Eight years, seven months and 25 days later, Army Specialist David Hickman was on patrol in Baghdad. That’s when his vehicle struck a roadside bomb. He became the last of nearly 4,500 American patriots to give their lives in Iraq. A month after David’s death — the days before the last American troops, including David, were scheduled to come home — I met with the Hickman family at Fort Bragg. Right now, the Hickmans are beginning a very difficult journey that so many of your families have traveled before them — a journey that even more families will take in the months and years ahead.

To the families here today, I repeat what I said to the Hickmans: I cannot begin to fully understand your loss. As a father, I cannot begin to imagine what it’s like to hear that knock on the door and learn that your worst fears have come true. But as Commander-In-Chief, I can tell you that sending our troops into harm’s way is the most wrenching decision that I have to make. I can promise you I will never do so unless it’s absolutely necessary, and that when we do, we must give our troops a clear mission and the full support of a grateful nation.
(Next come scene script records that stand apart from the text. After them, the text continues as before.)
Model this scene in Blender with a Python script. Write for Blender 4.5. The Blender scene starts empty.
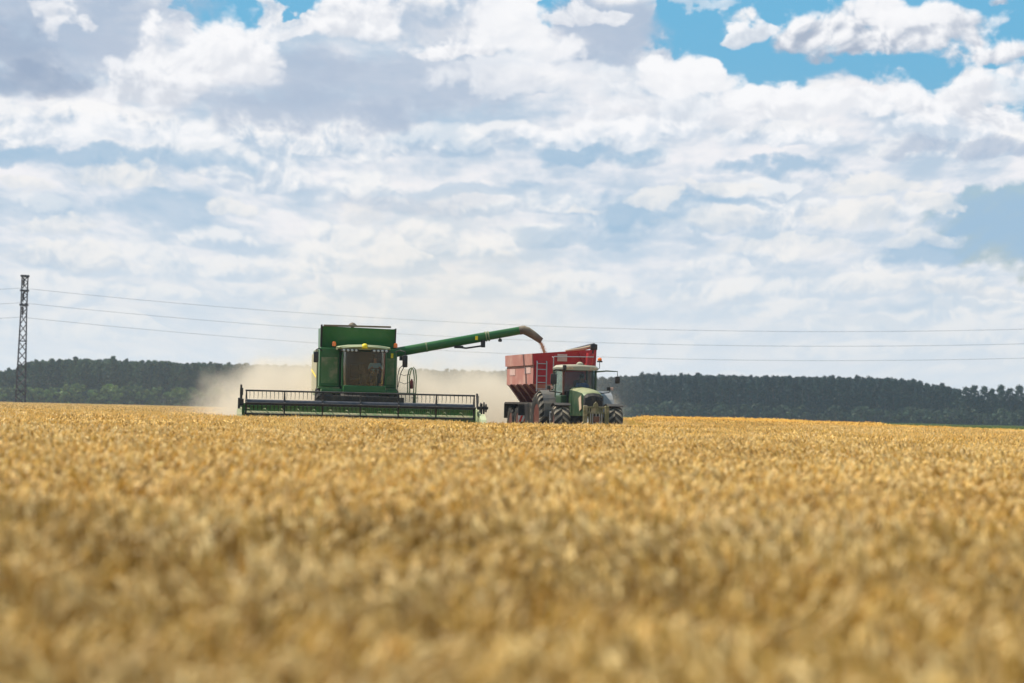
import bpy, bmesh, math, random
import numpy as np
from mathutils import Vector, Matrix, Euler
R = math.radians
PI = math.pi
scn = bpy.context.scene
col = scn.collection

# ------------------------------------------------------------ camera, exposure
F = 2987.0                      # focal length in pixels (105 mm on a 36 mm sensor, 1024 px wide)
ROLL = R(1.35)                  # the photographer held the camera slightly tilted
CAMZ = 1.15
PITCH = math.atan(70.5 / F)
fwd = Vector((0, math.cos(PITCH), math.sin(PITCH)))
up0 = Vector((0, -math.sin(PITCH), math.cos(PITCH)))
rt0 = Vector((1, 0, 0))
rt = rt0 * math.cos(ROLL) + up0 * math.sin(ROLL)
up = up0 * math.cos(ROLL) - rt0 * math.sin(ROLL)
camd = bpy.data.cameras.new('camera')
cam = bpy.data.objects.new('camera', camd)
col.objects.link(cam)
m3 = Matrix((rt, up, -fwd)).transposed()
cam.matrix_world = Matrix.Translation((0, 0, CAMZ)) @ m3.to_4x4()
camd.sensor_width = 36.0
camd.lens = F * 36 / 1024
camd.clip_start = 0.05
camd.clip_end = 12000
camd.dof.use_dof = True
camd.dof.focus_distance = 112.0
camd.dof.aperture_fstop = 1.75
camd.dof.aperture_blades = 0
scn.camera = cam

def at(px, py, Y):
    "the point of the line of sight through a pixel at distance Y"
    d = fwd * F + rt * (px - 512) + up * (341.5 - py)
    return Vector((0, 0, CAMZ)) + d * (Y / d.y)

scn.view_settings.view_transform = 'Standard'
scn.view_settings.look = 'None'
scn.view_settings.gamma = 1.0
scn.view_settings.use_curve_mapping = False
scn.view_settings.exposure = 0.40
scn.render.resolution_x, scn.render.resolution_y = 1024, 683
scn.render.engine = 'CYCLES'
cy = scn.cycles
cy.use_denoising = True
cy.max_bounces = 5
cy.diffuse_bounces = 3
cy.glossy_bounces = 2
cy.transmission_bounces = 4
cy.transparent_max_bounces = 8
cy.volume_bounces = 1
cy.caustics_reflective = False
cy.caustics_refractive = False
cy.sample_clamp_indirect = 6.0
cy.volume_step_rate = 2.0

SUN_EL, SUN_AZ = R(56), R(-68)  # azimuth measured from the view axis, positive to the right
# ------------------------------------------------------------ sky
world = bpy.data.worlds.new('World')
scn.world = world
world.use_nodes = True
wt = world.node_tree
wt.nodes.clear()

class N:
    "a number inside a shader node tree, with operators that add Math nodes"
    t = None
    def __init__(s, sock): s.s = sock
    @staticmethod
    def op(kind, *a, clamp=False):
        n = N.t.nodes.new('ShaderNodeMath'); n.operation = kind; n.use_clamp = clamp
        for i, x in enumerate(a):
            if isinstance(x, N): N.t.links.new(x.s, n.inputs[i])
            else: n.inputs[i].default_value = x
        return N(n.outputs[0])
    def __add__(a, b): return N.op('ADD', a, b)
    __radd__ = __add__
    def __sub__(a, b): return N.op('SUBTRACT', a, b)
    def __rsub__(a, b): return N.op('SUBTRACT', b, a)
    def __mul__(a, b): return N.op('MULTIPLY', a, b)
    __rmul__ = __mul__
    def __truediv__(a, b): return N.op('DIVIDE', a, b)
    def __rtruediv__(a, b): return N.op('DIVIDE', b, a)
def nmax(a, b): return N.op('MAXIMUM', a, b)
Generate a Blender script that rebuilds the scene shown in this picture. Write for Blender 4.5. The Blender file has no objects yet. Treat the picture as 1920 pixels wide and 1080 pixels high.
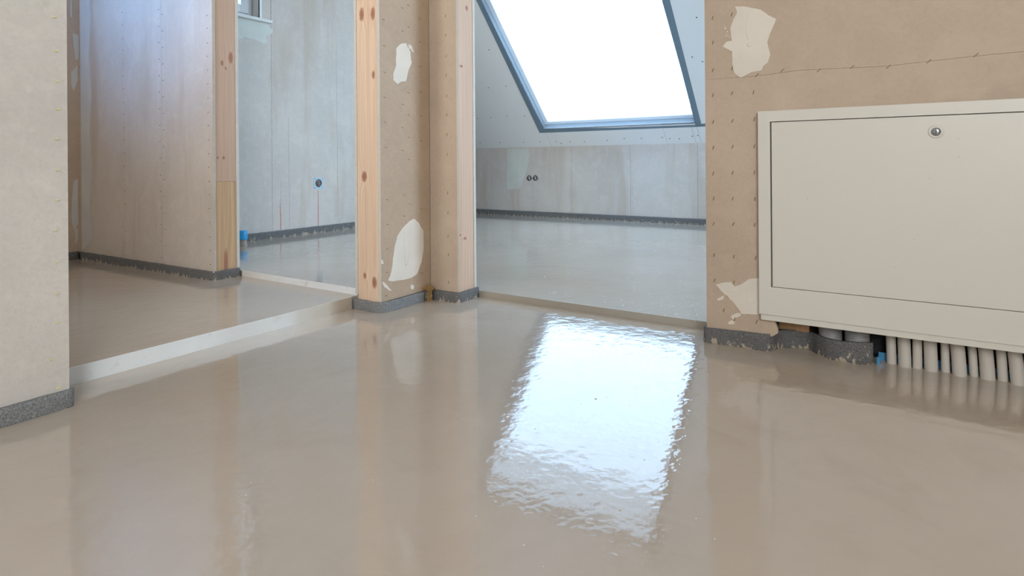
import bpy, bmesh, math, random
from mathutils import Vector, Matrix, noise
random.seed(7)
S = bpy.context.scene
COL = S.collection

# ---------------------------------------------------------------- camera
FPX = 1110.0; YAW = math.radians(33.0); PX, PY = 960.0, 305.0; ROLL = .0073; CH = .5
Fv = Vector((math.cos(YAW), math.sin(YAW), 0)); Rv = Vector((math.sin(YAW), -math.cos(YAW), 0)); Zv = Vector((0, 0, 1))
CAM = Vector((0, 0, CH))
cd = bpy.data.cameras.new('camera'); cam = bpy.data.objects.new('camera', cd); COL.objects.link(cam)
cd.sensor_width = 36; cd.lens = 36*FPX/1920; cd.shift_y = -(540-PY)/1920; cd.clip_start = .01; cd.clip_end = 200
cx = (Rv - Zv*ROLL).normalized(); cy = (Zv + Rv*ROLL).normalized(); cz = -Fv
cam.matrix_world = Matrix(((cx.x, cy.x, cz.x, CAM.x), (cx.y, cy.y, cz.y, CAM.y), (cx.z, cy.z, cz.z, CAM.z), (0, 0, 0, 1)))
S.camera = cam

# ---------------------------------------------------------------- world, lights, exposure
W = bpy.data.worlds.new('world'); S.world = W; W.use_nodes = True
bg = W.node_tree.nodes['Background']
bg.inputs[0].default_value = (.56, .78, 1.0, 1); bg.inputs[1].default_value = 6.3
S.view_settings.view_transform = 'Standard'; S.view_settings.look = 'None'; S.view_settings.gamma = 1
S.view_settings.use_curve_mapping = False; S.view_settings.exposure = 0.18
try:
    S.cycles.use_denoising = True; S.cycles.max_bounces = 10; S.cycles.diffuse_bounces = 6; S.cycles.sample_clamp_indirect = 6
    S.cycles.transparent_max_bounces = 12; S.cycles.caustics_reflective = False; S.cycles.caustics_refractive = False
except Exception: pass

def area(name, loc, direction, sx, sy, power, color, spread=180, up=(0, 0, 1), portal=False):
    l = bpy.data.lights.new(name, 'AREA'); l.shape = 'RECTANGLE'; l.size = sx; l.size_y = sy
    l.energy = power; l.color = color; l.spread = math.radians(spread)
    if portal: l.cycles.is_portal = True
    o = bpy.data.objects.new(name, l); COL.objects.link(o)
    z = -Vector(direction).normalized(); x = Vector(up).cross(z).normalized(); y = z.cross(x)
    o.matrix_world = Matrix(((x.x, y.x, z.x, loc[0]), (x.y, y.y, z.y, loc[1]), (x.z, y.z, z.z, loc[2]), (0, 0, 0, 1)))
    return o
SK = math.sqrt(.5)
# portals in the two openings to the sky
def slope_pt(y, s, d=0):            # point on the sloping ceiling: s up the slope, d outwards
    return Vector((4.518 - s*SK + d*SK, y, .638 + s*SK + d*SK))
area('skylight_portal', slope_pt(1.88, .905, .16), (-SK, 0, -SK), 1.34, 1.5, 1, (1, 1, 1), up=(-SK, 0, SK), portal=True)
area('back_window_portal', (1.785, 3.275, 1.78), (0, -1, 0), .64, .84, 1, (1, 1, 1), portal=True)
# unseen fill lamps added to brighten the near, left and skylight rooms
area('near_cool_fill', (-1.24, -1.22, 1.35), (.25, 1, -.05), .66, 1.1, 42, (.88, .95, 1.0))
area('near_warm_fill', (-1.55, -.75, 1.5), (1, .25, -.1), 1.0, 1.2, 21, (1.0, .97, .93))
area('partition_fill', (-.35, 1.86, 1.35), (1, .16, -.12), .35, .35, 6.3, (1.0, .95, .90), spread=120)  # unseen lamp added to brighten the near end of the partition
area('left_room_warm_fill', (-2.1, 2.5, 1.5), (1, 0, -.1), .9, .9, 7, (1.0, .93, .85))  # unseen lamp added as weak warm ambient for the left room
area('left_room_blue_fill', (-1.3, 2.6, 1.7), (2.6, .05, -.12), .5, .5, 6.5, (.13, .43, 1.0), spread=42)  # unseen narrow beam added for the blue patch high on the partition
area('sky_room_fill', (3.1, -1.12, 1.1), (0, 1, 0), 1.0, 1.0, 47, (.60, .80, 1.0))  # unseen lamp added to brighten the skylight room without a stronger sky

# ---------------------------------------------------------------- pixel helpers (photograph measured into metres)
def ray(x, y):
    dx, dy = x-PX, y-PY
    return Fv + Rv*((dx-ROLL*dy)/FPX) - Zv*((dy+ROLL*dx)/FPX)
def at_x(x, y, X): d = ray(x, y); return CAM + d*(X/d.x)
def at_y(x, y, Y): d = ray(x, y); return CAM + d*(Y/d.y)
def at_z(x, y, z=0): d = ray(x, y); return CAM + d*((z-CH)/d.z)
def at_slope(x, y):
    d = ray(x, y); n = Vector((SK, 0, SK)); return CAM + d*(((Vector((4.518, 0, .638))-CAM).dot(n))/d.dot(n))
def slope_s(p): return (p.z-.638)/SK

# ---------------------------------------------------------------- materials
class NT:
    def __init__(s, name):
        s.m = bpy.data.materials.new(name); s.m.use_nodes = True; s.t = s.m.node_tree; s.n = s.t.nodes
        s.b = s.n['Principled BSDF']; s.out = s.n['Material Output']
    def add(s, typ, **k):
        n = s.n.new(typ)
        for a, v in k.items(): setattr(n, a, v)
        return n
    def link(s, a, b): s.t.links.new(a, b)
    def coords(s, scale=(1, 1, 1)):
        if not hasattr(s, 'tc'): s.tc = s.add('ShaderNodeNewGeometry')
        mp = s.add('ShaderNodeMapping'); mp.inputs['Scale'].default_value = scale
        s.link(s.tc.outputs['Position'], mp.inputs[0]); return mp.outputs[0]
    def noise(s, scale, detail=4, rough=.55, co=None, dist=0):
        n = s.add('ShaderNodeTexNoise'); n.inputs['Scale'].default_value = scale; n.inputs['Detail'].default_value = detail
        n.inputs['Roughness'].default_value = rough; n.inputs['Distortion'].default_value = dist
        s.link(co if co is not None else s.coords(), n.inputs['Vector']); return n.outputs[0]
    def ramp(s, fac, stops):
        r = s.add('ShaderNodeValToRGB'); e = r.color_ramp.elements
        while len(e) < len(stops): e.new(.5)
        for i, (p, c) in enumerate(stops):
            e[i].position = p; e[i].color = (c[0], c[1], c[2], 1) if not isinstance(c, (int, float)) else (c, c, c, 1)
        s.link(fac, r.inputs[0]); return r.outputs[0]
    def mix(s, a, b, fac, mode='MIX'):
        m = s.add('ShaderNodeMix', data_type='RGBA', blend_type=mode)
        for v, i in ((a, 6), (b, 7)):
            if isinstance(v, tuple): m.inputs[i].default_value = (v[0], v[1], v[2], 1)
            else: s.link(v, m.inputs[i])
        if isinstance(fac, (int, float)): m.inputs[0].default_value = fac
        else: s.link(fac, m.inputs[0])
        return m.outputs[2]
    def math(s, op, a, b=None, c=None):
        m = s.add('ShaderNodeMath', operation=op)
        for i, v in enumerate((a, b, c)):
            if v is None: continue
            if isinstance(v, (int, float)): m.inputs[i].default_value = v
            else: s.link(v, m.inputs[i])
        return m.outputs[0]
    def bump(s, h, dist, strength=1, prev=None):
        b = s.add('ShaderNodeBump'); b.inputs['Strength'].default_value = strength; b.inputs['Distance'].default_value = dist
        s.link(h, b.inputs['Height'])
        if prev is not None: s.link(prev, b.inputs['Normal'])
        return b.outputs[0]
    def done(s, col=None, rough=.5, metal=0, nrm=None, ior=None):
        if col is not None:
            if isinstance(col, tuple): s.b.inputs['Base Color'].default_value = (col[0], col[1], col[2], 1)
            else: s.link(col, s.b.inputs['Base Color'])
        if isinstance(rough, (int, float)): s.b.inputs['Roughness'].default_value = rough
        else: s.link(rough, s.b.inputs['Roughness'])
        s.b.inputs['Metallic'].default_value = metal
        if ior: s.b.inputs['IOR'].default_value = ior
        if nrm is not None: s.link(nrm, s.b.inputs['Normal'])
        return s.m

def plain(name, col, rough=.5, metal=0, n=0, ns=40):
    t = NT(name)
    if n:
        c = t.mix(col, tuple(x*(1-n) for x in col), t.noise(ns, 3))
        return t.done(c, rough, metal)
    return t.done(col, rough, metal)

def board_mat(name, base, amp=.14, stain=False):
    t = NT(name)
    lo = tuple(x*(1-amp) for x in base); hi = tuple(min(1, x*(1+amp*.6)) for x in base)
    big = t.noise(2.2, 5, .6)
    c = t.mix(lo, hi, t.ramp(big, [(.3, 0), (.7, 1)]))
    c = t.mix(c, tuple(x*.8 for x in base), t.ramp(t.noise(110, 5, .7, dist=.6), [(.45, 0), (.75, .55)]))
    c = t.mix(c, tuple(min(1, x*1.18) for x in base), t.ramp(t.noise(26, 4, .65), [(.55, 0), (.8, .5)]))
    c = t.mix(c, tuple(x*1.1 for x in base), t.ramp(t.noise(8, 5, .7, dist=.8), [(.5, 0), (.75, .8)]))
    if stain:      # vertical damp stains in the board
        c = t.mix(c, (base[0]*.80, base[1]*.72, base[2]*.62), t.ramp(t.noise(1, 5, .6, t.coords((6, 6, .9)), .4), [(.5, 0), (.68, .65)]))
    nr = t.bump(t.noise(160, 4, .6), .0006, .35)
    return t.done(c, .62, 0, nr)
M = {}
M['board'] = board_mat('fibre_board', (.515, .41, .315))
M['board_pillar'] = board_mat('fibre_board_brown', (.46, .345, .25))
M['board_pale'] = board_mat('fibre_board_pale', (.60, .57, .53), .13)
M['board_mid'] = board_mat('fibre_board_mid', (.58, .52, .455), .10, True)
M['board_back'] = board_mat('fibre_board_back', (.58, .54, .50), .10, True)
M['board_edge'] = board_mat('fibre_board_edge', (.62, .60, .56), .05)
M['plasterboard'] = plain('white_plasterboard', (.82, .84, .85), .7, n=.05, ns=3)
def putty_mat(name, base):
    t = NT(name)
    c = t.mix(base, tuple(x*.9 for x in base), t.ramp(t.noise(9, 4), [(.35, 0), (.7, 1)]))
    nr = t.bump(t.noise(30, 4, .6, t.coords((1, 1, .35))), .003, .5)
    return t.done(c, .55, 0, nr)
M['putty'] = putty_mat('joint_putty', (.76, .70, .62))
M['putty_grey'] = putty_mat('joint_putty_grey', (.60, .60, .57))
M['putty_green'] = putty_mat('joint_putty_greenish', (.62, .645, .60))
M['groove'] = plain('dark_groove', (.20, .16, .12), .9)
M['shade_panel'] = plain('dark_shade_panel', (.02, .02, .025), .9)
M['pencil'] = plain('pencil_line', (.40, .39, .38), .8)
M['staple'] = plain('brass_staple', (.24, .17, .07), .5, .3)
M['staple_gold'] = plain('bright_brass_staple', (.85, .78, .45), .35, .3)
M['screw'] = plain('black_screw', (.03, .03, .035), .5, .3)
M['red'] = plain('red_chalk', (.62, .10, .12), .8)
M['cabinet'] = plain('cream_powder_coat', (.69, .67, .62), .38, n=.03, ns=3)
M['cabinet_dark'] = plain('cabinet_gap_grey', (.20, .22, .20), .5)
M['chrome'] = plain('chrome', (.35, .37, .38), .25, 1)
M['chrome_dark'] = plain('keyhole_black', (.02, .02, .02), .3)
M['conduit'] = plain('beige_grey_conduit', (.62, .58, .53), .42, n=.05)
M['grey_pipe'] = plain('grey_corrugated_plastic', (.36, .36, .36), .35)
M['blue'] = plain('blue_film', (.06, .27, .50), .45)
M['blue_cap'] = plain('bright_blue_cap', (.03, .38, .80), .35)
M['white_frame'] = plain('white_window_plastic', (.78, .80, .82), .3)
M['reveal_dim'] = plain('grey_dimmed_reveal', (.20, .25, .30), .6, n=.25, ns=6)  # reveal darkened in its base colour to look less lit
M['sill'] = plain('white_sill', (.70, .72, .70), .35)
M['tape'] = plain('grey_blue_tape', (.17, .24, .30), .45, n=.12, ns=12)
M['steel'] = plain('galvanised_steel', (.45, .47, .47), .4, .8)
M['box_blue'] = plain('pale_blue_plate', (.40, .62, .74), .5)
M['box_dark'] = plain('dark_red_box_inside', (.12, .06, .06), .6)
M['box_black'] = plain('dark_grey_box_inside', (.10, .11, .12), .6)
M['wire'] = plain('grey_wire', (.45, .48, .46), .5)
def blind_mat():
    t = NT('thin_white_blind'); t.n.remove(t.b)
    a = t.add('ShaderNodeBsdfTranslucent'); a.inputs[0].default_value = (.85, .87, .88, 1)
    b = t.add('ShaderNodeBsdfDiffuse'); b.inputs[0].default_value = (.7, .72, .72, 1)
    m = t.add('ShaderNodeMixShader'); m.inputs[0].default_value = .4
    t.link(a.outputs[0], m.inputs[1]); t.link(b.outputs[0], m.inputs[2]); m.inputs[0].default_value = .25
    tr = t.add('ShaderNodeBsdfTransparent'); m2 = t.add('ShaderNodeMixShader'); m2.inputs[0].default_value = .16
    t.link(m.outputs[0], m2.inputs[1]); t.link(tr.outputs[0], m2.inputs[2]); t.link(m2.outputs[0], t.out.inputs[0]); return t.m
M['blind'] = blind_mat()
M['shell'] = plain('plain_shell_plaster', (.58, .53, .47), .8)

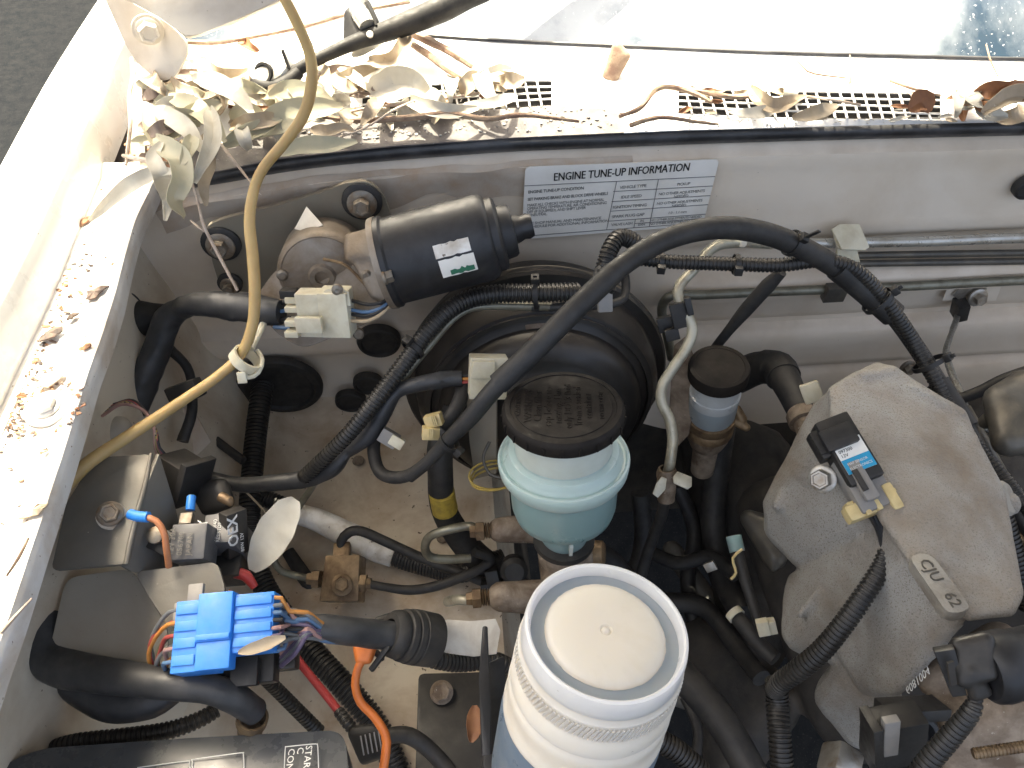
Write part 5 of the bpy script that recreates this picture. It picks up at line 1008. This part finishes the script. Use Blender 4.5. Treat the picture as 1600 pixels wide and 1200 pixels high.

And as a country, all of us can and should ask ourselves how we can help you shoulder a burden that nobody should have to bear alone. As we honor your mothers and fathers, your sons and daughters, we have given — who have given their last full measure of devotion to this country, we have to ask ourselves how can we support you and your families and give you some strength?

One thing we can do is remember these heroes as you remember them — not just as a rank, or a number, or a name on a headstone, but as Americans, often far too young, who were guided by a deep and abiding love for their families, for each other, and for this country.

Beyond the now standard presidential Memorial Day message honoring the fallen, there was a statement of principle. Throughout his presidency, Obama has rejected the Bush Doctrine in both words and deeds. There has been no talk of an “Axis of Evil,” or “fighting them there so that we don’t have to fight them here.” President Obama has very clearly separated the invasion of Iraq and the war in Afghanistan from the hunt for al-Qaeda, and his administration’s anti-terrorism efforts.

The Bush administration used 9/11 as free pass to engage in full scale warfare in a nation that had nothing to do with Bin Laden or al-Qaeda, whereas the Obama administration has been focused on combating terrorism, ending the wars that Bush started, and a very specific and limited use of the military.

Much of the disgruntlement with Obama from the far left is derived from the idea that he hasn’t brought all of the troops home from Iraq and Afghanistan, but when since World War II has any president brought all of the troops home after an invasion? No president, Democrat or Republican, has pulled all of the troops out of Germany and Japan. Eisenhower didn’t do it in Korea. No president brought all of the troops home after Vietnam, and if Obama can get all of the troops out of either Iraq or Afghanistan it will be a miraculous feat, because no president has been able to take on the military industrial complex and win.

The war industry knows that at best it will only have to tolerate Obama for eight years. Presidents have finite terms, but the military industrial complex is entrenched. Just like any bureaucracy, it can afford to wait out any the agenda of a president. The reality of modern world is that the American people are left with a choice between Democrats who believe in a judicious and justified use of force, and Republicans who are still so enamored by and enthralled with the Bush Doctrine that they can’t wait to line up the next target in their perpetual war agenda (Iran).

2012 is an important year, because the United States is at a crossroads. The nation will either return to the path of new and perpetual war, or it will take another step towards relegating the Bush Doctrine to dust heap of American foreign policy blunders.

Barack Obama solemnly remembered the human cost of the Bush Doctrine, but it is the voters who decide what our memories on future Memorial Days will be.